══ DATA EXTRACT
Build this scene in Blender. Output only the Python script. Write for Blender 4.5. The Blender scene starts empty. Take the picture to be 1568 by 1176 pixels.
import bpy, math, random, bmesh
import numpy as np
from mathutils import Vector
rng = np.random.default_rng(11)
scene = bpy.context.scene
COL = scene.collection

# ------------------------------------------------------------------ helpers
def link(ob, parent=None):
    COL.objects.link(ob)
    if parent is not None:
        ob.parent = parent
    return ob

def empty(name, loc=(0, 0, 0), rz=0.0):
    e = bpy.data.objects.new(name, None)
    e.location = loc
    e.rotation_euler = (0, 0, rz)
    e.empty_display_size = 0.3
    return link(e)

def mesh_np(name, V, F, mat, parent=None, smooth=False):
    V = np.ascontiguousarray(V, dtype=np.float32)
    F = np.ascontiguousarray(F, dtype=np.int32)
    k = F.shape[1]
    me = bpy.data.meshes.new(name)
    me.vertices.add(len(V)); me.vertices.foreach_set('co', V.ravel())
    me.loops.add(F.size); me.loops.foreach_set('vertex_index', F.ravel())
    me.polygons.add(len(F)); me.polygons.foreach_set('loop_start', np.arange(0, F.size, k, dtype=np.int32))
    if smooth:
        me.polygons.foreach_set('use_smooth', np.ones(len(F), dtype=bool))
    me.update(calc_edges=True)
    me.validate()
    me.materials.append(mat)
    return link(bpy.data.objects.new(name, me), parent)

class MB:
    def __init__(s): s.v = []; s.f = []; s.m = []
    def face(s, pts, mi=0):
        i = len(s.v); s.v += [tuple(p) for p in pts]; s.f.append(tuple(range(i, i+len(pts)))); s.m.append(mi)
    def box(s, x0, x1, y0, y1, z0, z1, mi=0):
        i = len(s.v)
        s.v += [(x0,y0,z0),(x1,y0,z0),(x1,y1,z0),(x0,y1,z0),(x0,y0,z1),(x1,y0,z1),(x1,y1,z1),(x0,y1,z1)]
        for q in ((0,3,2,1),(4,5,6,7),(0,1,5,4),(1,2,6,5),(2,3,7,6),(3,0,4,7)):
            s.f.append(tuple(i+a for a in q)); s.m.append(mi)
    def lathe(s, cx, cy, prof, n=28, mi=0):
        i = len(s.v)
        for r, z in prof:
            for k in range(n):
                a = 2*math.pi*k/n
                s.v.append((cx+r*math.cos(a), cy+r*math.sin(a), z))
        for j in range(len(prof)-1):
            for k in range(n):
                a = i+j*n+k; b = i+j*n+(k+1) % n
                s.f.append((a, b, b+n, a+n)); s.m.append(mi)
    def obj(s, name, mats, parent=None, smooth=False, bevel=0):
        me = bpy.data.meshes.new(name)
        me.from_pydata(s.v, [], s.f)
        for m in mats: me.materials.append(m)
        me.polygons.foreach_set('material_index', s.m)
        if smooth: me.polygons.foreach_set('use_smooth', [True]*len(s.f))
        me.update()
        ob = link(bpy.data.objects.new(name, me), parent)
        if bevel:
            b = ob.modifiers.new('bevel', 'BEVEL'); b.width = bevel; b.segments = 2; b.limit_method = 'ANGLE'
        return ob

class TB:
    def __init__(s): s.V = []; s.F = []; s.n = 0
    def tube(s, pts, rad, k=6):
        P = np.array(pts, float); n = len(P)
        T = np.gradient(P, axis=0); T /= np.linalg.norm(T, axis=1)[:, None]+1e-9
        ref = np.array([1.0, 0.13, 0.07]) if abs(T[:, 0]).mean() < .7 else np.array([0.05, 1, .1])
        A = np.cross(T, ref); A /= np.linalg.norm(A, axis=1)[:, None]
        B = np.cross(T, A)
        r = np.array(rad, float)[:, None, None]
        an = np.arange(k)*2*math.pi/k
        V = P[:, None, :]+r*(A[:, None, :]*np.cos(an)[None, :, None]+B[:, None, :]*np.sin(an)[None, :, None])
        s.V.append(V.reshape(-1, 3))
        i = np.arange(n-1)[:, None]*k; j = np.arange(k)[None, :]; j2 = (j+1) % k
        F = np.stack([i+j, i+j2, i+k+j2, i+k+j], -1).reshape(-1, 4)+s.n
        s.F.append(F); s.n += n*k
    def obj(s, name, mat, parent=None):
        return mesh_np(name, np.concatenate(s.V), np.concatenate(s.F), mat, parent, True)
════
### YOUR TASK
Pull out all lines in the data above that include "scene".

### PROBLEM SOLUTION
Build this scene in Blender. Output only the Python script. Write for Blender 4.5. The Blender scene starts empty. Take the picture to be 1568 by 1176 pixels.
scene = bpy.context.scene
COL = scene.collection